Jumping to conclusions about one's status based on how many trinkets they were buried with is a dangerous exercise.

Plenty of victims of human sacrifice were buried with a plethora of artefacts. Conversely, many of the world's most powerful lie in very unremarkable graves.

Spooky23|10 years ago

The trend today is to "discover" that women were warrior princesses and super powerful. The same facts would lead to very different conclusions 100 years ago. The 1916 version of his story would be that the king was very rich and gave nice stuff to his queen or concubines, long live the king.

Prehistorical "history" is more a reflection of what we think than what happened thousands of years ago.

kafkaesq|10 years ago

Jumping to conclusions about one's status based on how many trinkets they were buried with

Maybe they've like, already thought about this possibility, before making the determinations that they did? Like it's not just the presence of "stuff" but the kinds of stuff (and a whole range of other factors) which distinguish a high-prestige burial from a sacrificial burial.

Being as, you know, they've thinking about these things for years and years, and you haven't.

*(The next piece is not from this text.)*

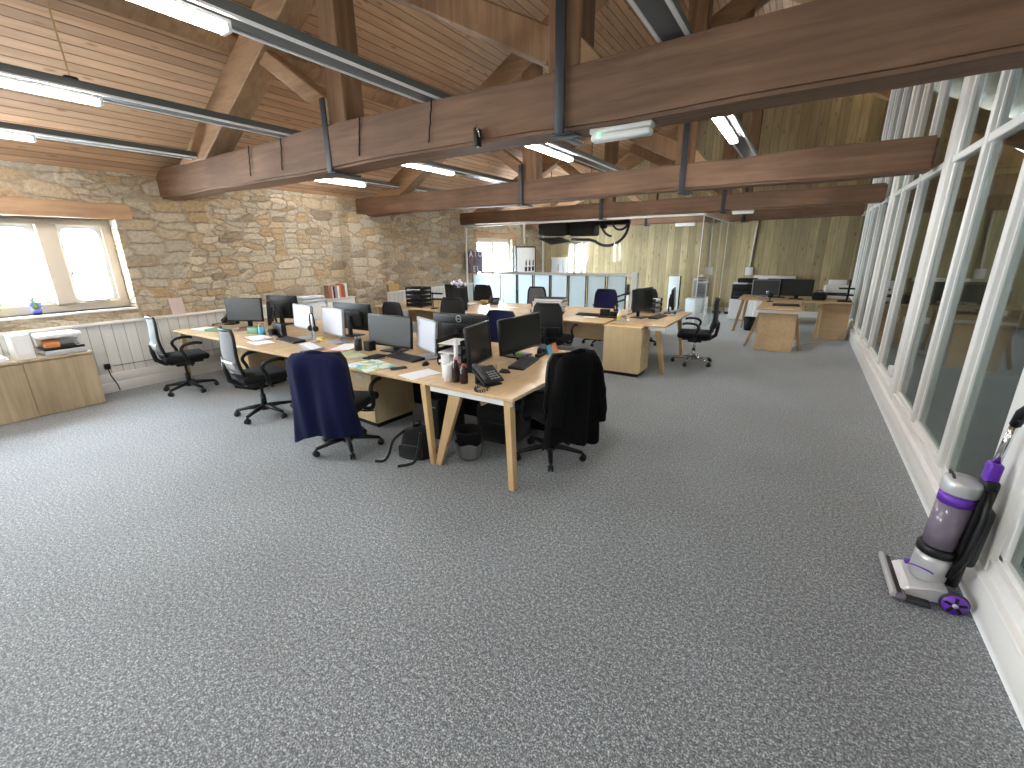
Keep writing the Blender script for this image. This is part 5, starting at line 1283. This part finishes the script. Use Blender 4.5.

Jumping to conclusions about the competence of others (based on a snarky observation or two) isn't very helpful, either.

foxhop|10 years ago

Do they think it was a mass burial or separate burials during that time period?

douche|10 years ago

Interesting, but not particularly surprising. I think a more interesting finding would be a culture where the remains of wives, mothers and other female relations of leaders and high-status individuals were not treated with some level of pomp and circumstance.